Laws on Homelessness

The Legislature continues to increase its efforts to decrease homelessness, with the following bills signed by the Governor. 

AB 2835 (Gabriel) eases the placement of individuals experiencing homelessness into private hotels and motels for stays beyond 30 days, enabling greater stability for program participants on their paths to permanent housing. 

SB 1395 (Becker), also called the “Interim Housing Act,” extends California Environmental Quality Act (CEQA) exemptions for Low-Barrier Navigation Centers and homeless services until 2036, promoting quicker development in areas where residents oppose shelters in their neighborhoods. The law further extends adherence to Housing First principles to state programs supporting interim housing, and it includes non-congregate and relocatable types of interim housing, such as tiny houses, in the definition of Low-Barrier Navigation Centers. 

In a similar spirit, SB 1361 (Blakespear) exempts local agency contracts for homelessness services from CEQA to accelerate service deployment.

Building More ADUs

Several new laws aim to enhance the flexibility and accessibility of Accessory Dwelling Units (ADUs), further strengthening one of California’s most successful housing reforms. SB 1211 (Skinner) increases flexibility for ADUs on multifamily properties. It allows new ADUs to be added, up to an amount equivalent to 25 percent of existing units, as well as up to eight detached ADUs, with the total detached ADUs dependent on how many units are on the existing multifamily property. This law provides more options for housing on existing multifamily properties. 

SB 1077 (Blakespear) focuses on coastal regions. It requires the California Coastal Commission, in collaboration with HCD, to develop guidance for local jurisdictions in drafting ADU elements for their Local Coastal Plans, likely making it easier to incorporate ADUs in coastal areas. The Terner Center found that permitting timelines within the Coastal Zone have mostly lagged behind neighborhoods outside of that area. 

AB 2533 (Juan Carrillo) improves upon the statewide ADU Amnesty Program, establishing safety standards that local agencies must use for assessing informal ADUs, cutting fees for lower-income homeowners, and mandating that cities provide a checklist of standards up front, ensuring greater transparency and affordability in the ADU legalization process. In particular, this could assist low- and moderate-income Black, Indigenous, and People of Color (BIPOC) homeowners, many of whom have already created informal ADUs.

Conclusion

The housing legislation going into effect in January 2025 largely builds on previous efforts, aiming to expand and strengthen enforcement of existing housing laws.
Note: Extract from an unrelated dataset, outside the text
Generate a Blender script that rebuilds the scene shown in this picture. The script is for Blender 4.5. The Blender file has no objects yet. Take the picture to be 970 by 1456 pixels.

In addition, Californians will have the opportunity to shape the future of housing policy through upcoming elections, both by choosing which candidates represent them and by voting on propositions, including two significant state-level propositions. Proposition 5 reduces the voter approval threshold for local bonds funding affordable housing and public infrastructure from two-thirds to 55 percent, making it easier for communities to secure financing for essential projects. Meanwhile, Proposition 33 would repeal the Costa-Hawkins Rental Housing Act of 1995, granting local governments greater authority to implement rent stabilization on more types of housing, including newer units and single-family homes. The outcomes of these propositions will also greatly influence California’s housing landscape in 2025.